▸ **THE REQUEST**:
Check every line of the material below for the string "objects", and return the ones that have it.

▸ **GIVEN RECORDS**:
******

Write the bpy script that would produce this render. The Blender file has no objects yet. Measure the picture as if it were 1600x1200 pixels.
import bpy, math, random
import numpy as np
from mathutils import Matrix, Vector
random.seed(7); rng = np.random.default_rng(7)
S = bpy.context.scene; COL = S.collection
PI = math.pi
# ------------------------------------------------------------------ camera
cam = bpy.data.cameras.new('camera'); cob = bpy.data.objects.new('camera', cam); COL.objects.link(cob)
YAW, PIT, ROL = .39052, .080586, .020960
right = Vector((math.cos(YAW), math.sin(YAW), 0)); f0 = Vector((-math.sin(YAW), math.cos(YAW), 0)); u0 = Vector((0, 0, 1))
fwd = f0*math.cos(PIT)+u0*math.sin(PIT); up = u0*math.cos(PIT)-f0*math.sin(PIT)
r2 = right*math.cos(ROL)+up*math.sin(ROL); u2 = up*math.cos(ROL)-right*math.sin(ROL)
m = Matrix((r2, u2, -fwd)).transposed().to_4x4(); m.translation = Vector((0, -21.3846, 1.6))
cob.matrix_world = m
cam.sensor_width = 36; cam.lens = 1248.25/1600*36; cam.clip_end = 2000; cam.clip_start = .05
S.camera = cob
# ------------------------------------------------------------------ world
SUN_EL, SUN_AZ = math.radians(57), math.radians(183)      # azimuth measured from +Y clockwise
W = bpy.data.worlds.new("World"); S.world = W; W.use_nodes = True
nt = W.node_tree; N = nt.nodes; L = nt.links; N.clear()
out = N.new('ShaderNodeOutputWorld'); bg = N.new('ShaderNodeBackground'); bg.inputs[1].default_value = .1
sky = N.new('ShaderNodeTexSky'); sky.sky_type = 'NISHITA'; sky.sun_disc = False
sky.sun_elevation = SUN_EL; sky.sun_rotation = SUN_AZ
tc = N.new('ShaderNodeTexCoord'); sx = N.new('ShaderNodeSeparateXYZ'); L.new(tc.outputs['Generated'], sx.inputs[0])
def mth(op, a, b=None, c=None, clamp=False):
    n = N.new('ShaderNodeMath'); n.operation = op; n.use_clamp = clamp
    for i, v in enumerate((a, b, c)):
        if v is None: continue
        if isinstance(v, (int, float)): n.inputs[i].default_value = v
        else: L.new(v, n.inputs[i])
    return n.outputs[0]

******

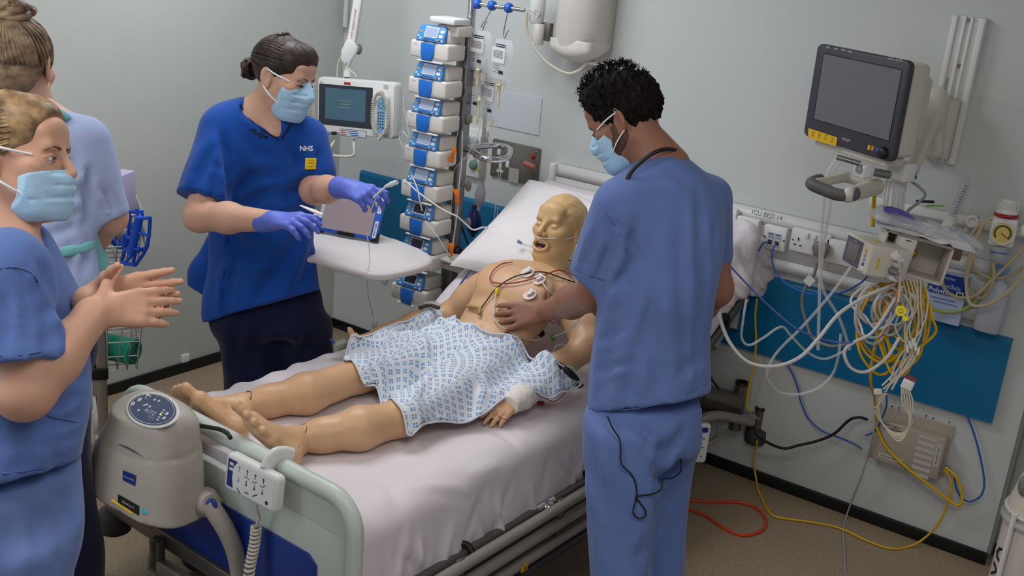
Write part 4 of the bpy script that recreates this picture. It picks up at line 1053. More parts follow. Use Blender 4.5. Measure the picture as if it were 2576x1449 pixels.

******

▸ **WORKED ANSWER**:
Write the bpy script that would produce this render. The Blender file has no objects yet. Measure the picture as if it were 1600x1200 pixels.
cam = bpy.data.cameras.new('camera'); cob = bpy.data.objects.new('camera', cam); COL.objects.link(cob)